DATASET CONTENT ->
= = = = = = =

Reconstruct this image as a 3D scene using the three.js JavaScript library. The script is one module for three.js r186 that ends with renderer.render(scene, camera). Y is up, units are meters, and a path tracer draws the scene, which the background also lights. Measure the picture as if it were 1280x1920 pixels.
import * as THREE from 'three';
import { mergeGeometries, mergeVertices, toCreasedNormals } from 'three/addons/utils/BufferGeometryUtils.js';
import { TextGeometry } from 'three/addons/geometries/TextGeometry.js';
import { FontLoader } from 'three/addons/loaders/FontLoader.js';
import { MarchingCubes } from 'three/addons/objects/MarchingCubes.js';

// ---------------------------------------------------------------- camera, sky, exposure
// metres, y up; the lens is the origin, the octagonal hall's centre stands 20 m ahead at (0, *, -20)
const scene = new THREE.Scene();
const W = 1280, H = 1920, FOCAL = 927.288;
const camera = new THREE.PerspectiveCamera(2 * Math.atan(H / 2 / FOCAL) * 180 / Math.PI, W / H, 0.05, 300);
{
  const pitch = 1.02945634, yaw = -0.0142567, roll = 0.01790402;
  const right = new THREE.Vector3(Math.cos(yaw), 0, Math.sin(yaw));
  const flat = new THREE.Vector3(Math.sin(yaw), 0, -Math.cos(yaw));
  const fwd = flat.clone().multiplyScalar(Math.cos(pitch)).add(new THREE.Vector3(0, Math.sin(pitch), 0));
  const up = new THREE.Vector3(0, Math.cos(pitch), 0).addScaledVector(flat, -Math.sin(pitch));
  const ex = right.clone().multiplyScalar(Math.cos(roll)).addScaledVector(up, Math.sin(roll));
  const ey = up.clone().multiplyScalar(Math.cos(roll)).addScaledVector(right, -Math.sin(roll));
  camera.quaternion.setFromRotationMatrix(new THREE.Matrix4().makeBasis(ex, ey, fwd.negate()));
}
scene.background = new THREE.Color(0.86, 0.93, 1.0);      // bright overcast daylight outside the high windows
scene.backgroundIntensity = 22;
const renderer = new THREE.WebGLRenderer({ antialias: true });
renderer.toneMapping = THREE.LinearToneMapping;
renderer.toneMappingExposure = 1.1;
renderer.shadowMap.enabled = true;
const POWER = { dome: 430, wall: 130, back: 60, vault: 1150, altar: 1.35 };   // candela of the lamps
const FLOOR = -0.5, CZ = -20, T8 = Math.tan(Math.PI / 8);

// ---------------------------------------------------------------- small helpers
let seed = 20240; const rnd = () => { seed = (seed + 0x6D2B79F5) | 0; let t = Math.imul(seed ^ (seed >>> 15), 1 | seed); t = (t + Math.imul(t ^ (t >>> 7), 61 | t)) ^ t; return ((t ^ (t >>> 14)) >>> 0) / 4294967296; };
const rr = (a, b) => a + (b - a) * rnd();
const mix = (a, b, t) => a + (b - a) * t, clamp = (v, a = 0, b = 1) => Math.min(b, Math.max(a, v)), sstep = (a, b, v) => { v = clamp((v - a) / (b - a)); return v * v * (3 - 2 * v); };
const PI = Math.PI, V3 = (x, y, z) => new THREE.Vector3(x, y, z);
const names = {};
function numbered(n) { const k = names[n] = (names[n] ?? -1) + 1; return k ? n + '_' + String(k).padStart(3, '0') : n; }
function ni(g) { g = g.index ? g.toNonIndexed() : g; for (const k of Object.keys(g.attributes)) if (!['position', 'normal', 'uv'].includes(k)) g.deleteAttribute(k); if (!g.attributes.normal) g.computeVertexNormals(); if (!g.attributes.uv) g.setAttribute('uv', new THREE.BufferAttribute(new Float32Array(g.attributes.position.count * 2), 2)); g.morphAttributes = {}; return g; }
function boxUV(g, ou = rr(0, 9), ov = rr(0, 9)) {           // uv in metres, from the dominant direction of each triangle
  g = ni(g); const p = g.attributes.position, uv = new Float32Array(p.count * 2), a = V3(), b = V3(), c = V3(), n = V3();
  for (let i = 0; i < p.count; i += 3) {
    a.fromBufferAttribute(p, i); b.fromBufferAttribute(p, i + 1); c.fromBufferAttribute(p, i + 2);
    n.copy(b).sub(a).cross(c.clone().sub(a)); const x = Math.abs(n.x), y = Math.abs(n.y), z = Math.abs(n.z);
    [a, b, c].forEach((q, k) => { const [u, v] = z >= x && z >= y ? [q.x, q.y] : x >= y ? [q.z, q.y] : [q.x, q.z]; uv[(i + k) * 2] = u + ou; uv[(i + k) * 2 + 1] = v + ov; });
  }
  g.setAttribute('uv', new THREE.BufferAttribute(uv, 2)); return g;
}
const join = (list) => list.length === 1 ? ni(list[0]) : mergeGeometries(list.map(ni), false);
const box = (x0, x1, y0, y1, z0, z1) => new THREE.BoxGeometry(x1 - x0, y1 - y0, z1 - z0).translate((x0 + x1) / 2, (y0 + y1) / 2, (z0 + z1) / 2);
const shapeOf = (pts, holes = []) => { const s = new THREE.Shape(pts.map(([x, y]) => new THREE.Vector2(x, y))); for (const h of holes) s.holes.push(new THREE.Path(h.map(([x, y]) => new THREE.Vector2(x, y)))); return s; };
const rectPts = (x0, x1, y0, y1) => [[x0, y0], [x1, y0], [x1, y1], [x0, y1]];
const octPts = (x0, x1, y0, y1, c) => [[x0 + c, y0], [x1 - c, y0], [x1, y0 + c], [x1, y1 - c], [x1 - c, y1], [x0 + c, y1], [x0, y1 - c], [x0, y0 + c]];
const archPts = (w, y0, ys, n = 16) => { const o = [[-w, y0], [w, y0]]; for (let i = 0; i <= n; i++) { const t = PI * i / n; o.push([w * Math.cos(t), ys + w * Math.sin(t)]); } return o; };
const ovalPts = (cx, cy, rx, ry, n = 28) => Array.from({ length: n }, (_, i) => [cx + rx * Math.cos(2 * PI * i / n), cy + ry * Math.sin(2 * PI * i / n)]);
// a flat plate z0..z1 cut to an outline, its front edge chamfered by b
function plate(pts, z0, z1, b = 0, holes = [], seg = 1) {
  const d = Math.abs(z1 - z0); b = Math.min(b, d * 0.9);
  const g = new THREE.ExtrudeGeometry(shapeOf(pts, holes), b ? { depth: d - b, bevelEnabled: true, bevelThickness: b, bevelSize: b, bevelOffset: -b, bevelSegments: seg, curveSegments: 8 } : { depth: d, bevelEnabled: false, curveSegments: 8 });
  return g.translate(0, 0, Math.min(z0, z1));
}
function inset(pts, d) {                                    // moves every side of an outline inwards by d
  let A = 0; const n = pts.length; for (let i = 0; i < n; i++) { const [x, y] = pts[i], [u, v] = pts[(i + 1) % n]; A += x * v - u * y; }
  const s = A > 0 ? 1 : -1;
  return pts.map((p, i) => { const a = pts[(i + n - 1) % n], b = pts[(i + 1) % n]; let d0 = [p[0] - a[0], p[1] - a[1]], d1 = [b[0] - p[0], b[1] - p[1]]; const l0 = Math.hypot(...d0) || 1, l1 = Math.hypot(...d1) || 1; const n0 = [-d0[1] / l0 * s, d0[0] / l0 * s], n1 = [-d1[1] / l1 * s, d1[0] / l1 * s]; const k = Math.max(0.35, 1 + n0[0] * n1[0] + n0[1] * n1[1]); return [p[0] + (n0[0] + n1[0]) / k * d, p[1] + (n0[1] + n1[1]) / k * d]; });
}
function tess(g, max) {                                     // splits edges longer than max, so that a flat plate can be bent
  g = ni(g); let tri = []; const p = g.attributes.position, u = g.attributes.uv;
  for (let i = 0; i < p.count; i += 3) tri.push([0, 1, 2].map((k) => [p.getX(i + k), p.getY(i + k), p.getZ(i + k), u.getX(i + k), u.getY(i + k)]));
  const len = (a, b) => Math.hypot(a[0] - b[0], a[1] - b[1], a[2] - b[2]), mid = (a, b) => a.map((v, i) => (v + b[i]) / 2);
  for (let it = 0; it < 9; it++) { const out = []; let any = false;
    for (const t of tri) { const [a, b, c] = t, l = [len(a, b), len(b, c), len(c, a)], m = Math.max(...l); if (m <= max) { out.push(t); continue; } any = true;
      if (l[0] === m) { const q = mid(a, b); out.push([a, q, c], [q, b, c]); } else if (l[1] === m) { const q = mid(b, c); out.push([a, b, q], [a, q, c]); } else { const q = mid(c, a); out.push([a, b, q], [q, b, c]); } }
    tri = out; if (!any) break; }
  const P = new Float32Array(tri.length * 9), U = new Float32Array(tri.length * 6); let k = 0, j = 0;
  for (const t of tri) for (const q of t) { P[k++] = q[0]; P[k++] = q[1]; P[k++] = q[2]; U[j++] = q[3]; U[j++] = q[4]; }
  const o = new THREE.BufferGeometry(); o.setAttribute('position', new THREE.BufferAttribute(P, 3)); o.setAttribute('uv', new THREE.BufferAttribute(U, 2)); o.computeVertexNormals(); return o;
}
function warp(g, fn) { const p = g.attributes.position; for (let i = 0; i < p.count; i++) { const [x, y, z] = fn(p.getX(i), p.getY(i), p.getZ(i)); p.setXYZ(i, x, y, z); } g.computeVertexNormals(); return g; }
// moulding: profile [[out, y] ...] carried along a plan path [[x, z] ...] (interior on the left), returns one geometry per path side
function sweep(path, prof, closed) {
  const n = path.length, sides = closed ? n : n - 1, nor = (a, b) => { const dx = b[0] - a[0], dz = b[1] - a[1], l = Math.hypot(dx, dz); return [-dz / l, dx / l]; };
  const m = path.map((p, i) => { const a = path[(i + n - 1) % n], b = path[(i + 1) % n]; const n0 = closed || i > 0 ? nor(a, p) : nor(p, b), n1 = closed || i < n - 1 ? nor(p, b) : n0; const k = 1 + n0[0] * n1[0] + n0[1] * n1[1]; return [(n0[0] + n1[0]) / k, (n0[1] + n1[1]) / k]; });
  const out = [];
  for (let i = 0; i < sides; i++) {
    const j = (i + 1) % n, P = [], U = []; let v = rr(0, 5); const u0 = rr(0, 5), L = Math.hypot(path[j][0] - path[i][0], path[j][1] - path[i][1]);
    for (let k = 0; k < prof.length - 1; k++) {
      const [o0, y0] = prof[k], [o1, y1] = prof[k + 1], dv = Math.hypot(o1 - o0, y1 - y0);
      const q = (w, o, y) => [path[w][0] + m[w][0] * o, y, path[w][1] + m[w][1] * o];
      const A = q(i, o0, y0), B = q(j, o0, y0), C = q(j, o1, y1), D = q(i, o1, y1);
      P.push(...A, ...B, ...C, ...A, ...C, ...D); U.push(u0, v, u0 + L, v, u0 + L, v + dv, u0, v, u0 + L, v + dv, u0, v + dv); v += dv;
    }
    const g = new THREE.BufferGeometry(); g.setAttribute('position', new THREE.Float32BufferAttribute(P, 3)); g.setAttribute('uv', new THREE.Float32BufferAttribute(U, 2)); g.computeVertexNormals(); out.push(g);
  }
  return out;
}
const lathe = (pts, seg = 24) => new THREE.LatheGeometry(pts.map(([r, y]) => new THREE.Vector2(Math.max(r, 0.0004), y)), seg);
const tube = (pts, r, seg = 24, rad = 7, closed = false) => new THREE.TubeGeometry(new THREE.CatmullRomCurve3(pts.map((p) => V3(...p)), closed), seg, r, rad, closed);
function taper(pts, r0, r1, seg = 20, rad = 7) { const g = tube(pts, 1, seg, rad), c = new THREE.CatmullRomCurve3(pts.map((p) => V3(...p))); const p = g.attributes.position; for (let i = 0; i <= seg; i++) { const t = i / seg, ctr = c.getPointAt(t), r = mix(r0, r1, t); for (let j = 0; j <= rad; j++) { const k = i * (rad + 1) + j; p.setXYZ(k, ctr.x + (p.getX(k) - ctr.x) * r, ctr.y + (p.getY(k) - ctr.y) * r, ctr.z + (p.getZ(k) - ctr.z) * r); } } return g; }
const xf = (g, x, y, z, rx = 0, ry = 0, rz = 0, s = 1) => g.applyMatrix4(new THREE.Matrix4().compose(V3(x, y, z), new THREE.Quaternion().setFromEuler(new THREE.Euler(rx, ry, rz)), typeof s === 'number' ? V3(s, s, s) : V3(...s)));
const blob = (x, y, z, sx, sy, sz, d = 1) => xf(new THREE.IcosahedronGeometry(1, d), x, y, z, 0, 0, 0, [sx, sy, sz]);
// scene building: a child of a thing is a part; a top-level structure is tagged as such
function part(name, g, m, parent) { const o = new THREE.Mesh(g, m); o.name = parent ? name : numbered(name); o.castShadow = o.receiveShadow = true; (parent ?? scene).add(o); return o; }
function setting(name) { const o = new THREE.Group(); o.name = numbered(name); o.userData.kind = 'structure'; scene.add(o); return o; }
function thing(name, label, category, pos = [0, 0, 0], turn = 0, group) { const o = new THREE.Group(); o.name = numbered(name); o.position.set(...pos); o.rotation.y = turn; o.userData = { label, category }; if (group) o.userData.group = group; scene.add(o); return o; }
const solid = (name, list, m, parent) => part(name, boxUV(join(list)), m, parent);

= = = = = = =

DIRECTION ->
Exactly as they stand, set down the lines from the top of the data through the line with "const FLOOR = -0.5, CZ".

EXERCISE SOLUTION ->
Reconstruct this image as a 3D scene using the three.js JavaScript library. The script is one module for three.js r186 that ends with renderer.render(scene, camera). Y is up, units are meters, and a path tracer draws the scene, which the background also lights. Measure the picture as if it were 1280x1920 pixels.
import * as THREE from 'three';
import { mergeGeometries, mergeVertices, toCreasedNormals } from 'three/addons/utils/BufferGeometryUtils.js';
import { TextGeometry } from 'three/addons/geometries/TextGeometry.js';
import { FontLoader } from 'three/addons/loaders/FontLoader.js';
import { MarchingCubes } from 'three/addons/objects/MarchingCubes.js';

// ---------------------------------------------------------------- camera, sky, exposure
// metres, y up; the lens is the origin, the octagonal hall's centre stands 20 m ahead at (0, *, -20)
const scene = new THREE.Scene();
const W = 1280, H = 1920, FOCAL = 927.288;
const camera = new THREE.PerspectiveCamera(2 * Math.atan(H / 2 / FOCAL) * 180 / Math.PI, W / H, 0.05, 300);
{
  const pitch = 1.02945634, yaw = -0.0142567, roll = 0.01790402;
  const right = new THREE.Vector3(Math.cos(yaw), 0, Math.sin(yaw));
  const flat = new THREE.Vector3(Math.sin(yaw), 0, -Math.cos(yaw));
  const fwd = flat.clone().multiplyScalar(Math.cos(pitch)).add(new THREE.Vector3(0, Math.sin(pitch), 0));
  const up = new THREE.Vector3(0, Math.cos(pitch), 0).addScaledVector(flat, -Math.sin(pitch));
  const ex = right.clone().multiplyScalar(Math.cos(roll)).addScaledVector(up, Math.sin(roll));
  const ey = up.clone().multiplyScalar(Math.cos(roll)).addScaledVector(right, -Math.sin(roll));
  camera.quaternion.setFromRotationMatrix(new THREE.Matrix4().makeBasis(ex, ey, fwd.negate()));
}
scene.background = new THREE.Color(0.86, 0.93, 1.0);      // bright overcast daylight outside the high windows
scene.backgroundIntensity = 22;
const renderer = new THREE.WebGLRenderer({ antialias: true });
renderer.toneMapping = THREE.LinearToneMapping;
renderer.toneMappingExposure = 1.1;
renderer.shadowMap.enabled = true;
const POWER = { dome: 430, wall: 130, back: 60, vault: 1150, altar: 1.35 };   // candela of the lamps
const FLOOR = -0.5, CZ = -20, T8 = Math.tan(Math.PI / 8);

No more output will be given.